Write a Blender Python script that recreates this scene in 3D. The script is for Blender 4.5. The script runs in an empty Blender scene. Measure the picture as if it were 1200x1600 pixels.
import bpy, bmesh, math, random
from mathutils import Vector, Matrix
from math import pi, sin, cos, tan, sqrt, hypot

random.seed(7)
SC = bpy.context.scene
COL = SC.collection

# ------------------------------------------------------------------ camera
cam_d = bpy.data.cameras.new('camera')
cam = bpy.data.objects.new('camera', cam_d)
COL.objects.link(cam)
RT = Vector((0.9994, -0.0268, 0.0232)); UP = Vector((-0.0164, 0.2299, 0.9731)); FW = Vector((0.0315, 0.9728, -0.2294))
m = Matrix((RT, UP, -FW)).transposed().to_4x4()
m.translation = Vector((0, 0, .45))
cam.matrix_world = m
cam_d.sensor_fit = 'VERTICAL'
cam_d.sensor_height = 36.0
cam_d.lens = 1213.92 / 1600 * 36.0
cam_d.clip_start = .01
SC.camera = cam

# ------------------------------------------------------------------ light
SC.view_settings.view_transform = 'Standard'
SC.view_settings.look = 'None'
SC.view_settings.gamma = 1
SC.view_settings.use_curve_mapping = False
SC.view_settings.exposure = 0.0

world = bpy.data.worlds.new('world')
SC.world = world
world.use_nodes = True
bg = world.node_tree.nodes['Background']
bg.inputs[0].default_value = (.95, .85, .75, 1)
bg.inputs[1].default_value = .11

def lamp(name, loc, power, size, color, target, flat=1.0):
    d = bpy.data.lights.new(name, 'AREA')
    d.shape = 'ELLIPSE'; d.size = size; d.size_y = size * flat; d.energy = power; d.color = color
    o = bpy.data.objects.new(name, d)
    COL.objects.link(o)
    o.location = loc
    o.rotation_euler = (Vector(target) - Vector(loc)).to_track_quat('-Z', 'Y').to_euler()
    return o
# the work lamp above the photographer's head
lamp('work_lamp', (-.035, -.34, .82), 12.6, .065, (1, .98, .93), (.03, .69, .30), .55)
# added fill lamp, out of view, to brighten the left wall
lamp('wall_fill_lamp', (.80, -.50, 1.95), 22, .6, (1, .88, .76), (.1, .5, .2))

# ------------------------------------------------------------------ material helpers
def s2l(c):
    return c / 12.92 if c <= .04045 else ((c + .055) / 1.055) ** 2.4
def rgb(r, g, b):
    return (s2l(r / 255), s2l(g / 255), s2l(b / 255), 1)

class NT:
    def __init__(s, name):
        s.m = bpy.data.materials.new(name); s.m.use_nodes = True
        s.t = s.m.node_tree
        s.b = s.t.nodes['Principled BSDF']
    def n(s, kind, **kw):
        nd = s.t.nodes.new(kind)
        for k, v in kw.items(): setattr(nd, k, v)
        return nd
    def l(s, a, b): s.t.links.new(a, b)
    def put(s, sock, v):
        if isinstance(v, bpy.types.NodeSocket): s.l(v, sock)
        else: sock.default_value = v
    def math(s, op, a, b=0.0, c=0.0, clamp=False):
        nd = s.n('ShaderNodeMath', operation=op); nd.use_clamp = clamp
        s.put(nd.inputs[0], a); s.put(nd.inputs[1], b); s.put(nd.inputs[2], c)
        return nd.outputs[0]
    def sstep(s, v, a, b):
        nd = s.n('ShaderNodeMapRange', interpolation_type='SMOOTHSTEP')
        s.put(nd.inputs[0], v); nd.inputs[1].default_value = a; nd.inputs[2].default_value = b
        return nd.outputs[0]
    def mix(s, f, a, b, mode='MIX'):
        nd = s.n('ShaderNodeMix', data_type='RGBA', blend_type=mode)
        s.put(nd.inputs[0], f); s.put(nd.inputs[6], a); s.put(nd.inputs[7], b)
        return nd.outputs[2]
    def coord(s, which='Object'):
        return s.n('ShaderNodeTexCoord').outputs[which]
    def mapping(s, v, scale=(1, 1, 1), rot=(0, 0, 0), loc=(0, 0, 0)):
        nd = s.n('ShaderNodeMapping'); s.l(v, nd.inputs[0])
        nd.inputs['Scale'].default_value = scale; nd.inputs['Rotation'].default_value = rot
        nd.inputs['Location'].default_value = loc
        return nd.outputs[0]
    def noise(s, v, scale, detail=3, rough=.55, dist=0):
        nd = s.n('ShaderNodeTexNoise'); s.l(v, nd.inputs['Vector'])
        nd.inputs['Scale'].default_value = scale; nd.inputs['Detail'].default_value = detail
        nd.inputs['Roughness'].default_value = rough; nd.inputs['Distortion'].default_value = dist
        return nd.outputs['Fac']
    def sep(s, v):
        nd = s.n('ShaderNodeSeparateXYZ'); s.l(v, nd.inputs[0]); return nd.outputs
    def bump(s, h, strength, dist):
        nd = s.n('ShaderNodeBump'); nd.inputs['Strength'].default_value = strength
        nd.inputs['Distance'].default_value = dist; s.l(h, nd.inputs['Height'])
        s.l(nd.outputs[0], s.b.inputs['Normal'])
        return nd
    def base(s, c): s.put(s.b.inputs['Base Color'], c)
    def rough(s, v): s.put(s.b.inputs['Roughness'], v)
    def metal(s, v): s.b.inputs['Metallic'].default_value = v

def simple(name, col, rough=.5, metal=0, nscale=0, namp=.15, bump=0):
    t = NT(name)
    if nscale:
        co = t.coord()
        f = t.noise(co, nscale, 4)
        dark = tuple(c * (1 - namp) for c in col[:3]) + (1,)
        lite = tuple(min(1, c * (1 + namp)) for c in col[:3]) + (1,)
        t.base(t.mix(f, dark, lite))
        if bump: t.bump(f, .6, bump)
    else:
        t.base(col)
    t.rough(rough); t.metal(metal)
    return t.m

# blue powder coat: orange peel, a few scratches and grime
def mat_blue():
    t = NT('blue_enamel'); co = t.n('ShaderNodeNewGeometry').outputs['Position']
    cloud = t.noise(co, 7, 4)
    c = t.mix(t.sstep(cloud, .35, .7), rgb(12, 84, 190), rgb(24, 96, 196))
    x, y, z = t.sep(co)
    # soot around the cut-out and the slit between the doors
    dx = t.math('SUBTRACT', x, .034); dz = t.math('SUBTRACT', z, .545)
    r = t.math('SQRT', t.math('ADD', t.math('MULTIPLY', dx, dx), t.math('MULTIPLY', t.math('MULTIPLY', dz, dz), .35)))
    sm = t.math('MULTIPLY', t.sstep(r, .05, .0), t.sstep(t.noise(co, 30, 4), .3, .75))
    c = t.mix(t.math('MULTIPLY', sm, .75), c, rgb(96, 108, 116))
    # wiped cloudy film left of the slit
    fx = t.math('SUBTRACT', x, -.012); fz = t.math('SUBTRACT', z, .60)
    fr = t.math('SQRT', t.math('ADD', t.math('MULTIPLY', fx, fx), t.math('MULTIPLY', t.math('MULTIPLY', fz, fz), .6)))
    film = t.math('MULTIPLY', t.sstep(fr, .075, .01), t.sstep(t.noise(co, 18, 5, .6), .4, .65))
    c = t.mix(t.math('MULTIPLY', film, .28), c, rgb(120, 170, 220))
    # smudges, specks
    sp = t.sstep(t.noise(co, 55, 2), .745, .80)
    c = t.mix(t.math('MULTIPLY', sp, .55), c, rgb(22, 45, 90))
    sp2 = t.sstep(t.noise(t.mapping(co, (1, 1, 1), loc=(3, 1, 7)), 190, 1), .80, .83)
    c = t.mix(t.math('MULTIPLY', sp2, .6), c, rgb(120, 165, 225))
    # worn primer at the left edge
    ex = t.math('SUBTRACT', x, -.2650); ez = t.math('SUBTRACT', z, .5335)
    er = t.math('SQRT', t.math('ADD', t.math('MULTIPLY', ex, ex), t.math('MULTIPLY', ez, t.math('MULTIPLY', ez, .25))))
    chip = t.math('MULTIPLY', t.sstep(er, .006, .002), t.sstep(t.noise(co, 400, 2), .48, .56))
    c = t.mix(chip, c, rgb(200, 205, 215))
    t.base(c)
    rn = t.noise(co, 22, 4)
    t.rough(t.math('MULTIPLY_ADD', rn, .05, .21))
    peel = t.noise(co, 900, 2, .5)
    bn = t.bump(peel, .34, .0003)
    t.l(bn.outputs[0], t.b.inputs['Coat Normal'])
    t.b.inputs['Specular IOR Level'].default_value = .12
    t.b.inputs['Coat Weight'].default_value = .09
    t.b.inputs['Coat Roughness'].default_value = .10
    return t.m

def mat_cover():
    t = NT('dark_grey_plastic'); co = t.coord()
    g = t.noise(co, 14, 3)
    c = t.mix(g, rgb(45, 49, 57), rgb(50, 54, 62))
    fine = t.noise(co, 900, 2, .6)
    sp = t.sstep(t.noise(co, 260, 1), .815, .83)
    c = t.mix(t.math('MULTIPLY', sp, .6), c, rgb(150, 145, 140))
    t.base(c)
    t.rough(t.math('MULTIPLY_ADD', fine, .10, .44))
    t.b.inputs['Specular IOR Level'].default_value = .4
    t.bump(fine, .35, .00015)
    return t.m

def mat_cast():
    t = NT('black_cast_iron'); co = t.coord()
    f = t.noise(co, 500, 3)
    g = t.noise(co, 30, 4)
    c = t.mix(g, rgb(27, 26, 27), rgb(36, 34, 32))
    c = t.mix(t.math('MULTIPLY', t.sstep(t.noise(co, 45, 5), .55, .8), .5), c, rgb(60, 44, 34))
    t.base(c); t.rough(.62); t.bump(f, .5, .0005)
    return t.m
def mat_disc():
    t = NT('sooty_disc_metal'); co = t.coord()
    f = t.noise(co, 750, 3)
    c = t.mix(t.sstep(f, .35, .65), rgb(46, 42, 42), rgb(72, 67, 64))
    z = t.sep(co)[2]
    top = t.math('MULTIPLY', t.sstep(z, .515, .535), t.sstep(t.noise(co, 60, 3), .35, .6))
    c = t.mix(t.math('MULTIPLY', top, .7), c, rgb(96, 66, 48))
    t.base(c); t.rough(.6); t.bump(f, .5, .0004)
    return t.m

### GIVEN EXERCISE
All lines from the beginning of the material above through the one with "COL = SC.collection" need to be returned exactly; please return those and only those.

### COMPLETED TASK
Write a Blender Python script that recreates this scene in 3D. The script is for Blender 4.5. The script runs in an empty Blender scene. Measure the picture as if it were 1200x1600 pixels.
import bpy, bmesh, math, random
from mathutils import Vector, Matrix
from math import pi, sin, cos, tan, sqrt, hypot

random.seed(7)
SC = bpy.context.scene
COL = SC.collection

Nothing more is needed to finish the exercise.